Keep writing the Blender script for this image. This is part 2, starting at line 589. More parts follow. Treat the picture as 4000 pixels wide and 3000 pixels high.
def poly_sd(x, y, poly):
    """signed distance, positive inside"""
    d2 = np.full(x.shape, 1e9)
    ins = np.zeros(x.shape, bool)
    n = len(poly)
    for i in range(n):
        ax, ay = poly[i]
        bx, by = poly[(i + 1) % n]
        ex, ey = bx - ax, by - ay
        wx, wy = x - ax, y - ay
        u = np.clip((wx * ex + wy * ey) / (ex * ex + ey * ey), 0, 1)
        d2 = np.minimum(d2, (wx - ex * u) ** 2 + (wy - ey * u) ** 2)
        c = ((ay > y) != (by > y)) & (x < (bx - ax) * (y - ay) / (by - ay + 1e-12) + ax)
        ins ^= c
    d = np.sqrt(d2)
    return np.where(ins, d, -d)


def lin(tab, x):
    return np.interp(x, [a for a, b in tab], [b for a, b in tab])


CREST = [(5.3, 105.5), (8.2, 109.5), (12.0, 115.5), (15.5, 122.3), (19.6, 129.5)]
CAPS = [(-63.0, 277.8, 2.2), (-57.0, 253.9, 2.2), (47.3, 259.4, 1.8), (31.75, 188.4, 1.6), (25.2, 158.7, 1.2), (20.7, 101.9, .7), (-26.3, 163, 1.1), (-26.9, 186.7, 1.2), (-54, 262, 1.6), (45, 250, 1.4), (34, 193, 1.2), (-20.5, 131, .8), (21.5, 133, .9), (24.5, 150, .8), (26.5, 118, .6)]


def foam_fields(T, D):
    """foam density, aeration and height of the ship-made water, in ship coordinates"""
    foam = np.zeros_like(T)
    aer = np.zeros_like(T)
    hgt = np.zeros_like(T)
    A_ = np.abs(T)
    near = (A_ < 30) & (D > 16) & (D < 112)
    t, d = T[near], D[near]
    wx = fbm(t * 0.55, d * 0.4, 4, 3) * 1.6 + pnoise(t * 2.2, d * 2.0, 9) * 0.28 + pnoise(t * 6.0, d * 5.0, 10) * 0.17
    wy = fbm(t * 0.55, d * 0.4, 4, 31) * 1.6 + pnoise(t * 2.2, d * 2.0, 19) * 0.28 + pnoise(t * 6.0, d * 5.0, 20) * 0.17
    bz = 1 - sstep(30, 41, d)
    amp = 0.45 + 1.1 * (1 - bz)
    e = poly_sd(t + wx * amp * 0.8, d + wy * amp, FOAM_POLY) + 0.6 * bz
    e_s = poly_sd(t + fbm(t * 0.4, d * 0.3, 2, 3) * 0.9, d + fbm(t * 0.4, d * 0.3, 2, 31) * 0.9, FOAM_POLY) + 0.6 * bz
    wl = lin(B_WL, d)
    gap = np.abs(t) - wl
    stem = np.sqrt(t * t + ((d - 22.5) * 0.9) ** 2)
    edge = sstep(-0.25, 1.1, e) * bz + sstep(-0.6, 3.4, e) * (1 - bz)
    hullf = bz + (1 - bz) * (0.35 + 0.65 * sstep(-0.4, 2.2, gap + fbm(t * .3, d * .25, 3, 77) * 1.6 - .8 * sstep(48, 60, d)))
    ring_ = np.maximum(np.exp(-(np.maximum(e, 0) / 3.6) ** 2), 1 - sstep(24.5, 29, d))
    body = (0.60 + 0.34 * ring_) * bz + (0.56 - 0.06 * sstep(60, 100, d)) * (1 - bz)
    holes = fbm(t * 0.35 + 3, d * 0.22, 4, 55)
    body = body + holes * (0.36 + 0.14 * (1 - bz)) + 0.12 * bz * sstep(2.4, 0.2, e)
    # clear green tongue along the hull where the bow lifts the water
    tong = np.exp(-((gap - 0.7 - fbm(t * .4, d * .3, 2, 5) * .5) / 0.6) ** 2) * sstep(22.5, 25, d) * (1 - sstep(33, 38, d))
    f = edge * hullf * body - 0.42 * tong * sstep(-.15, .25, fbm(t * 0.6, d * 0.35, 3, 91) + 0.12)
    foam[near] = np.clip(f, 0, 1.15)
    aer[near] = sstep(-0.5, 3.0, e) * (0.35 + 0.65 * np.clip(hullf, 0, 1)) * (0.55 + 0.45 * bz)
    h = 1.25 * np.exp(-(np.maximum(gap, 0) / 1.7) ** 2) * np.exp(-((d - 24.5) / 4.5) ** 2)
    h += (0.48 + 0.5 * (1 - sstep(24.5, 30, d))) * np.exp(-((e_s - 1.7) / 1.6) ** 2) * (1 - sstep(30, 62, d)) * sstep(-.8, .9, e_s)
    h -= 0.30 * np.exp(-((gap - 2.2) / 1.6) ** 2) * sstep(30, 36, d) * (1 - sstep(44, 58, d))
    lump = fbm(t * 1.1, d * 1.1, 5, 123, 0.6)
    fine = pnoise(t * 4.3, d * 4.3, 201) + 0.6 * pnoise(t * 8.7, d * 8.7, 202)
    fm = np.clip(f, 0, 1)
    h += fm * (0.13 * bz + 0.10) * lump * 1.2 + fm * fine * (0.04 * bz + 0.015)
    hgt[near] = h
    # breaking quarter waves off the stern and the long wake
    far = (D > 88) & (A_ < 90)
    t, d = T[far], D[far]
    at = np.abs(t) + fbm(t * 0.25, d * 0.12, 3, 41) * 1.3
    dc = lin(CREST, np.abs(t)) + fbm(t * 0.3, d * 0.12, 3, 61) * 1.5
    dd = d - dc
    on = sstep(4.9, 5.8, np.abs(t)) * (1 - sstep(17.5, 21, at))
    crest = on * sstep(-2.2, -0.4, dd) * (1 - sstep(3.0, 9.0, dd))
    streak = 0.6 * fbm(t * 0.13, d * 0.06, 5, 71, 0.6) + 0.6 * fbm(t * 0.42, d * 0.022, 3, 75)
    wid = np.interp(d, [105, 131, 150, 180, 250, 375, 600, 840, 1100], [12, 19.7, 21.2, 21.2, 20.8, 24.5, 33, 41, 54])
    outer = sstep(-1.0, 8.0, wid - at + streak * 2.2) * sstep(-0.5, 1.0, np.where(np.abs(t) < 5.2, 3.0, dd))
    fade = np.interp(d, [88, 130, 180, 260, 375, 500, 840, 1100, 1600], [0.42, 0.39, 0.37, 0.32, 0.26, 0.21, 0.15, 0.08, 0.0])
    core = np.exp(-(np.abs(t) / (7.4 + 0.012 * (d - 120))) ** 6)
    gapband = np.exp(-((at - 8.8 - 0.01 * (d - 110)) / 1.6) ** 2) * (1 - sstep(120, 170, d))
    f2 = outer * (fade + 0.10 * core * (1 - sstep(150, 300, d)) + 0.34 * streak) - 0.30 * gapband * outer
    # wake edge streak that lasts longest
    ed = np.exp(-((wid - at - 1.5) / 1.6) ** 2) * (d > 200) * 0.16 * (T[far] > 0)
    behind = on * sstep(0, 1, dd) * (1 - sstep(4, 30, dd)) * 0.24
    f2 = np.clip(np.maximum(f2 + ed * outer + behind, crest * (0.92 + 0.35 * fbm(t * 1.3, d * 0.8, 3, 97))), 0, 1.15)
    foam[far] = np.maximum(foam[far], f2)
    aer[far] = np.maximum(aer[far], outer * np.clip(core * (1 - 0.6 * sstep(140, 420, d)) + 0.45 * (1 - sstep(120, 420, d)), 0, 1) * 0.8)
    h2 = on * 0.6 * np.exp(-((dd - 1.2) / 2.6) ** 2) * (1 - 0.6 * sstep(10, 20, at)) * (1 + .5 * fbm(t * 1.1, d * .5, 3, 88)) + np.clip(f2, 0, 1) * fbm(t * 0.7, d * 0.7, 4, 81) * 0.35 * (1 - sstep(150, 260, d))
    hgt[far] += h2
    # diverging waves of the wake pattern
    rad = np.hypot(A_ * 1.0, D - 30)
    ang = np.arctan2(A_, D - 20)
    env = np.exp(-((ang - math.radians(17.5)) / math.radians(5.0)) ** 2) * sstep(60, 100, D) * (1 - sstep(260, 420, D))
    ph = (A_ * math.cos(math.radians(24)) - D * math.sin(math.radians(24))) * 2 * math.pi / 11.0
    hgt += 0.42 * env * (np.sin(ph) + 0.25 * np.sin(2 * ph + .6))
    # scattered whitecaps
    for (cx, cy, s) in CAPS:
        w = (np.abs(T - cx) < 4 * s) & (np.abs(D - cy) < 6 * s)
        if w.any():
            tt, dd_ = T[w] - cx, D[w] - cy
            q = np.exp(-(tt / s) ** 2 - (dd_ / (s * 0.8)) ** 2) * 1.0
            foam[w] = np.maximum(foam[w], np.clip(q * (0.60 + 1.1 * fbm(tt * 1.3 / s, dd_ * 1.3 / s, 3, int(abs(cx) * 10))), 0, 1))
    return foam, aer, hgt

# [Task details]
Everything from the first line through the line containing "return np.interp(x, [a" should be quoted exactly, and nothing beyond it.

# [Finished exercise]
Keep writing the Blender script for this image. This is part 2, starting at line 589. More parts follow. Treat the picture as 4000 pixels wide and 3000 pixels high.
def poly_sd(x, y, poly):
    """signed distance, positive inside"""
    d2 = np.full(x.shape, 1e9)
    ins = np.zeros(x.shape, bool)
    n = len(poly)
    for i in range(n):
        ax, ay = poly[i]
        bx, by = poly[(i + 1) % n]
        ex, ey = bx - ax, by - ay
        wx, wy = x - ax, y - ay
        u = np.clip((wx * ex + wy * ey) / (ex * ex + ey * ey), 0, 1)
        d2 = np.minimum(d2, (wx - ex * u) ** 2 + (wy - ey * u) ** 2)
        c = ((ay > y) != (by > y)) & (x < (bx - ax) * (y - ay) / (by - ay + 1e-12) + ax)
        ins ^= c
    d = np.sqrt(d2)
    return np.where(ins, d, -d)


def lin(tab, x):
    return np.interp(x, [a for a, b in tab], [b for a, b in tab])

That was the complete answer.